Now roll up the dough as tightly as you can starting at the wide side.  Seal well by pinching the edges of the roll together.

Cut the roll into 1″ slices.  Place them in greased muffin tins or slightly apart in a greased 13×9″ jelly roll pan.

Cover and let rise until double in bulk.  Approximately 35-45 minutes.  Bake at 375°F/190.5C for 25-35 minutes or until golden brown.

Let the buns cool slightly, but frost when still slightly warm.

Ingredients for Cinnamon Roll Icing:

2 cups powdered sugar (icing sugar)

2 tablespoons softened butter

1/4 teaspoon vanilla

1 – 2 tablespoons whole milk

Mix everything together until you get a nice thick glaze.  Immediately drizzle over your rolls as the icing will form a crust and harden as it cools.

Ingredients for Orange Rolls:

1/2 sweet roll dough

3 tablespoons soft butter

1 tablespoon grated orange rind

2 tablespoons freshly squeezed orange juice

1 1/2 cups powdered sugar (icing sugar)


Roll the dough into an oblong rectangle, approximately 15×9″.  Spread the dough with the butter.

Mix the other ingredients to make a creamy orange frosting.  Then spread half of it over the dough.
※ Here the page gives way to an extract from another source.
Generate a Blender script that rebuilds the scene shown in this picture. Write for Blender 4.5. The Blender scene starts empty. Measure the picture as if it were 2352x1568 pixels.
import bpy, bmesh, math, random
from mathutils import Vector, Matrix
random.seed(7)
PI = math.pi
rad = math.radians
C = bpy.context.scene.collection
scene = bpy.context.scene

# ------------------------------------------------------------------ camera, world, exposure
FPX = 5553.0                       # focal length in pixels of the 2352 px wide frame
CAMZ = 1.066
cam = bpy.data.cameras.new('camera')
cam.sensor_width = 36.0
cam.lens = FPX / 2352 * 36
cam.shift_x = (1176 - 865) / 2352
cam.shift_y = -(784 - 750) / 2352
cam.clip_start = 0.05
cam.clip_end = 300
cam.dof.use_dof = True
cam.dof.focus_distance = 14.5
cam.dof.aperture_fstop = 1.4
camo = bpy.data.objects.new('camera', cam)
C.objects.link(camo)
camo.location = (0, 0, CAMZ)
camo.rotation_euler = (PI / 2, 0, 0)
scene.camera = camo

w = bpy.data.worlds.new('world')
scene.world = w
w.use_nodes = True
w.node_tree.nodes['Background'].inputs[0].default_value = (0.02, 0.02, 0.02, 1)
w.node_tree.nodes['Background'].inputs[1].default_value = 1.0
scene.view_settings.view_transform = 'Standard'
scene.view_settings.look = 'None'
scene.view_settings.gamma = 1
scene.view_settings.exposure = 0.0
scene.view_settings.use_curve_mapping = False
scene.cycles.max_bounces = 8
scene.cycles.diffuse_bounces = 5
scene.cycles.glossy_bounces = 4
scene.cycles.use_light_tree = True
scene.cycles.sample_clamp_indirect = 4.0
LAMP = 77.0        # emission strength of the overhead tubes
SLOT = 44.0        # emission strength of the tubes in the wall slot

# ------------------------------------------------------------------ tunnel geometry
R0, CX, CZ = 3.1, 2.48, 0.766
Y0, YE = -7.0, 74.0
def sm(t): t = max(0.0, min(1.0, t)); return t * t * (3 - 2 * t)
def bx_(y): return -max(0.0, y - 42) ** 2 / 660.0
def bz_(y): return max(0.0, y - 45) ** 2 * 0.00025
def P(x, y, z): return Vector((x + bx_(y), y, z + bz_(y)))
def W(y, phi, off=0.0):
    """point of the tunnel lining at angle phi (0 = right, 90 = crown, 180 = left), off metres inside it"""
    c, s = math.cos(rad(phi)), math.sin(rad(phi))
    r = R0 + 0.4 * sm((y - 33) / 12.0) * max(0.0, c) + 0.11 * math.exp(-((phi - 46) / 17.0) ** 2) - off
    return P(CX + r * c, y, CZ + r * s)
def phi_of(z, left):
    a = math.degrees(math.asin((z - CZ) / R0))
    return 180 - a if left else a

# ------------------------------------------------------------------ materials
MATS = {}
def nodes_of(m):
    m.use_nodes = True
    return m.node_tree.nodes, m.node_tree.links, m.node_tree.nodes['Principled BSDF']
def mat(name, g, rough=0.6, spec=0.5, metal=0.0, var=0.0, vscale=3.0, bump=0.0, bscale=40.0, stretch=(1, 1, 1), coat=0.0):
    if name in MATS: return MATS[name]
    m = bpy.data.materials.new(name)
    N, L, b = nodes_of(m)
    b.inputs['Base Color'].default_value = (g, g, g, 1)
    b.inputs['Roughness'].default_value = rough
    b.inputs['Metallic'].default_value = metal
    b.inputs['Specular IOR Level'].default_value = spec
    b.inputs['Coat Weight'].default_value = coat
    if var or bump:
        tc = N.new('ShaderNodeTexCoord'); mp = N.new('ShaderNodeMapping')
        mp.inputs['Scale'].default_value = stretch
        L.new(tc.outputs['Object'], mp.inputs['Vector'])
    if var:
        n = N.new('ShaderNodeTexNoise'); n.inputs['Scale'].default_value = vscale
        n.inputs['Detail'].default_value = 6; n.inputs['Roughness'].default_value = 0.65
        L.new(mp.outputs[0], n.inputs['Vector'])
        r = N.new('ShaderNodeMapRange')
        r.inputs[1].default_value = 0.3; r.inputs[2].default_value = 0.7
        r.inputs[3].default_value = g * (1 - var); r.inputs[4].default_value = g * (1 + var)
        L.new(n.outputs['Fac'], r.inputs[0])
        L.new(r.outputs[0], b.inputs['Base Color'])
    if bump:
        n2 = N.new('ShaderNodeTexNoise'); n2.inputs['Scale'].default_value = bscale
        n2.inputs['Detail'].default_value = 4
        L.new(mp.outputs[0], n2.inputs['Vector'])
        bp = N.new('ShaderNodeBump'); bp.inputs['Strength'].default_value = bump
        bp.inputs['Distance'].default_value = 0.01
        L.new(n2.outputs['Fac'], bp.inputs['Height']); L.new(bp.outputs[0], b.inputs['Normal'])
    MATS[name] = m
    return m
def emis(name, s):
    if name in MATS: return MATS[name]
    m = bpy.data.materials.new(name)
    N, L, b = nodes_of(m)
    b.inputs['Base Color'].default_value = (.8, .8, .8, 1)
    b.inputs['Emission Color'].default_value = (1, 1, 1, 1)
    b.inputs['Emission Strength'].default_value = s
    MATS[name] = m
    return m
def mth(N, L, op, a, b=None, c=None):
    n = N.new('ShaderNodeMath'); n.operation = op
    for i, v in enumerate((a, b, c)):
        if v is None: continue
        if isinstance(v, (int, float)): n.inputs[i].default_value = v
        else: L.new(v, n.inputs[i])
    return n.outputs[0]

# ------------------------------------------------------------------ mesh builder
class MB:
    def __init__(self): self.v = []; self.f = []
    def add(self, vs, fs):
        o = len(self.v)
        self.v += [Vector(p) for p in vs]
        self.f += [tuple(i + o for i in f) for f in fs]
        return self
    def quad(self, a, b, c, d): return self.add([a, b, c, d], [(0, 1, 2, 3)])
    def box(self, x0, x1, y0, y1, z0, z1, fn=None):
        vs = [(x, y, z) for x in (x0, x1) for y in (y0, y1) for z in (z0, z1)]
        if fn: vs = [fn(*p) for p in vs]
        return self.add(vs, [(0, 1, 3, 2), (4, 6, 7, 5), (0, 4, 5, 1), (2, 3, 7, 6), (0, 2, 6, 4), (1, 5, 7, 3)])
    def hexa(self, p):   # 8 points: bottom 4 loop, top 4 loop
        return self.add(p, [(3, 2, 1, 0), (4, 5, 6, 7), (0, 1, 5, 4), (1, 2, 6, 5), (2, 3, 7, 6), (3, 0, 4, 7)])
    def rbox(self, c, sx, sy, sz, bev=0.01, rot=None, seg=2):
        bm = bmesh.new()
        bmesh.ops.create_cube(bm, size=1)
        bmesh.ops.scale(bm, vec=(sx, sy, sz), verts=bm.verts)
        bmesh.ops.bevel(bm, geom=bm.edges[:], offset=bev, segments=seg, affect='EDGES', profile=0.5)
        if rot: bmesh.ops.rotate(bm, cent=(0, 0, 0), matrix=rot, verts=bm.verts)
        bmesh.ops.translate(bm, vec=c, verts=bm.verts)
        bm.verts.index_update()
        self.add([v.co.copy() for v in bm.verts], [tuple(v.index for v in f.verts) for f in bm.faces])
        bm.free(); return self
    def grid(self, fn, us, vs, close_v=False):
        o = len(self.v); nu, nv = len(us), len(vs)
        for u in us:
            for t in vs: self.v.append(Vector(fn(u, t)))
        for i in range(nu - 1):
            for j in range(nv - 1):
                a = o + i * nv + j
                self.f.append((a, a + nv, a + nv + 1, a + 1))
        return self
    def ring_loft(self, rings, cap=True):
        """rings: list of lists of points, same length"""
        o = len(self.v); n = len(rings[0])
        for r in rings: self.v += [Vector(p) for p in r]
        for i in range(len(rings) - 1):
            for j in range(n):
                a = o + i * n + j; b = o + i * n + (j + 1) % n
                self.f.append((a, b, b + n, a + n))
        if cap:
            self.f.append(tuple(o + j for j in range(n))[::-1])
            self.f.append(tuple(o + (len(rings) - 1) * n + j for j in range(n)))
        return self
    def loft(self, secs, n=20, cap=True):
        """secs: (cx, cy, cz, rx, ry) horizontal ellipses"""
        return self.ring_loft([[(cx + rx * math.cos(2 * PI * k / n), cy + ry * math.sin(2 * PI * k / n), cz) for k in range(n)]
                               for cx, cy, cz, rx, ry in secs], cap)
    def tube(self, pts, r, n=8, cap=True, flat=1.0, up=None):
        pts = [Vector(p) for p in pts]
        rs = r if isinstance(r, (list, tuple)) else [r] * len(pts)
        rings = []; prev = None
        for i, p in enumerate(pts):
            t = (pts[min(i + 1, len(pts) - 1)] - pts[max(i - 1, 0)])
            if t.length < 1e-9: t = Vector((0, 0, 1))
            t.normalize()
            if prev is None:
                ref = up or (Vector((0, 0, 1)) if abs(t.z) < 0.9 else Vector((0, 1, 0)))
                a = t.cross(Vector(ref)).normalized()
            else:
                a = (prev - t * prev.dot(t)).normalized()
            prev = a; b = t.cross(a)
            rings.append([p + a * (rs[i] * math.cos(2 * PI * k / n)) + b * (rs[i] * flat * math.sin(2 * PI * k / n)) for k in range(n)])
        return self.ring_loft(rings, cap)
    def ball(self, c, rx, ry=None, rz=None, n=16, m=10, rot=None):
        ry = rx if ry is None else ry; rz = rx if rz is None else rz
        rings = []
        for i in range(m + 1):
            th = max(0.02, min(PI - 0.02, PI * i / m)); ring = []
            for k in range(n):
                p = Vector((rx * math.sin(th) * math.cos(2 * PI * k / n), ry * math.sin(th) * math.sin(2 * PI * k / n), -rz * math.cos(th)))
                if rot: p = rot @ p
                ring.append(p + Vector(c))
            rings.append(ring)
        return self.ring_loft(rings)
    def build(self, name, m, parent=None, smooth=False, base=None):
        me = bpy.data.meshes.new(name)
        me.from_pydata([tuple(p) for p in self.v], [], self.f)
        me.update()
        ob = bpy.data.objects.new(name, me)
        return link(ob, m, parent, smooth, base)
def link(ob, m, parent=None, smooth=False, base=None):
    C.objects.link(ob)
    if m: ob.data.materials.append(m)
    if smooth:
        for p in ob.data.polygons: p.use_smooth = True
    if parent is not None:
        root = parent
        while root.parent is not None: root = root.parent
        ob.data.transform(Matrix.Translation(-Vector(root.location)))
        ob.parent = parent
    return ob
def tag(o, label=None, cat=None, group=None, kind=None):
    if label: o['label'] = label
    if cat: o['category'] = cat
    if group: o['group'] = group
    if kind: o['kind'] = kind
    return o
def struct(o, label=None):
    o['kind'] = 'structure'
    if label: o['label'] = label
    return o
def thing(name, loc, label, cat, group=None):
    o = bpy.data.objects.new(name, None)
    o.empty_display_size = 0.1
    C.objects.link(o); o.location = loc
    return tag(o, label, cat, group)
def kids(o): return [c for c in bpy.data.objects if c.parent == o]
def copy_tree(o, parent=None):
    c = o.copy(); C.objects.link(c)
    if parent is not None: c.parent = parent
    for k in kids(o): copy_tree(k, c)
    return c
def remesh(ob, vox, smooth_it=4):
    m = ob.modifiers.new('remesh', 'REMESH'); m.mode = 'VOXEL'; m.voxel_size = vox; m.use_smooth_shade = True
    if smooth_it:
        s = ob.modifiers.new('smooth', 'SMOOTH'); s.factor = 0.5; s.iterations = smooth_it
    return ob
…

Now roll up the dough as tightly as you can starting at the wide side.  Seal well by pinching the edges of the roll together.

Cut the roll into 1″ slices.  Place them in greased muffin tins or slightly apart in a greased 13×9″ pan.
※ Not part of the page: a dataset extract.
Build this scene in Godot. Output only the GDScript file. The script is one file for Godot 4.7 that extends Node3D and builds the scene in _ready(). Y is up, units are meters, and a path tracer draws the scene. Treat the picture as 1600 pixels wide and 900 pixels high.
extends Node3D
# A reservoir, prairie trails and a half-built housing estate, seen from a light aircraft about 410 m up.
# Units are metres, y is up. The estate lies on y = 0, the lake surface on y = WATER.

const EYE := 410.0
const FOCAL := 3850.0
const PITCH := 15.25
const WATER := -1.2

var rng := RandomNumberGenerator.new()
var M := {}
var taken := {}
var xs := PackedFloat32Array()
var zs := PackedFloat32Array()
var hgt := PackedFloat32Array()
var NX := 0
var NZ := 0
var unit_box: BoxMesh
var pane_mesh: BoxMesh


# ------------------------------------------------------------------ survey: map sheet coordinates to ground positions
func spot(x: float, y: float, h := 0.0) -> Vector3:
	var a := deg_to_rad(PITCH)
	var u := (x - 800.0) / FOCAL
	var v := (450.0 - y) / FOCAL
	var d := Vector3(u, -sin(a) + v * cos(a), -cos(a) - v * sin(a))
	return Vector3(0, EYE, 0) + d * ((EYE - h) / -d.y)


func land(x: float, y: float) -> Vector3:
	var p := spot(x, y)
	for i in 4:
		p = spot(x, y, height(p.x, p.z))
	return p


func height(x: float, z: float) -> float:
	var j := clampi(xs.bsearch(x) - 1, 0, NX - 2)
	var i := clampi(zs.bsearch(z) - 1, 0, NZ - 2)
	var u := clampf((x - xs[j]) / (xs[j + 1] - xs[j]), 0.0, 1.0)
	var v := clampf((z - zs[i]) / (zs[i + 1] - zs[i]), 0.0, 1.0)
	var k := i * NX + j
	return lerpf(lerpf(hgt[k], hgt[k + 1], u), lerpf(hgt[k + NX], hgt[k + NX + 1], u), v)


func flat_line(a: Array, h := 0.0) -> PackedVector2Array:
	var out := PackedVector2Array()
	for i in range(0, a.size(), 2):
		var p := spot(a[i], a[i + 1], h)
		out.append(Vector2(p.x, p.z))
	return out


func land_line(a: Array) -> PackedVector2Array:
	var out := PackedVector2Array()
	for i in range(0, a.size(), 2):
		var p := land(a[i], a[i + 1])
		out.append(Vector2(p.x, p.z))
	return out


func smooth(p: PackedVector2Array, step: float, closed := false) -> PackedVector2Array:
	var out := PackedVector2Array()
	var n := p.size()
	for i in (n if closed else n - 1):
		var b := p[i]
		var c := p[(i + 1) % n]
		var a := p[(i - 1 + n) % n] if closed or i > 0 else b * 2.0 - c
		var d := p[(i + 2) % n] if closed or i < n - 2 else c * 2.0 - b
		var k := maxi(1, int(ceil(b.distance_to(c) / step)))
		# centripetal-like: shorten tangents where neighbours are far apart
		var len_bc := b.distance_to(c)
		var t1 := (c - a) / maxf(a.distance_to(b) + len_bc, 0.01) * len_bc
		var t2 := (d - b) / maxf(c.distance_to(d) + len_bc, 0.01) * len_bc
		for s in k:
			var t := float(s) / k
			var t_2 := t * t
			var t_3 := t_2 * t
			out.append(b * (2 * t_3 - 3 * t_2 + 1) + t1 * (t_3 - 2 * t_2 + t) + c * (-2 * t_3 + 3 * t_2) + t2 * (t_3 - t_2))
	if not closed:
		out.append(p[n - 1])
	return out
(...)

Cover and let rise until double in bulk.  Approximately 35-45 minutes.  Bake at 375°F/190.5C for 25-35 minutes or until golden brown.

Let the buns cool slightly and frost with the rest of the orange icing when still slightly warm.

Method for Butterhorn Rolls:

Take half the dough recipe and roll into a 12″ round.  Lightly butter.  Then cut the round into 16 wedges.  Next, roll up your wedges starting from the outside edge first.  Tuck the points underneath.  It should look like a croissant.  Place the rolls on a baking tray and bake e at 375°F/190.5C for 25-35 minutes or until golden brown.

Eat them with jam or honey at breakfast, slice them to make sandwiches at lunch, and use them to mop up your savories at supper.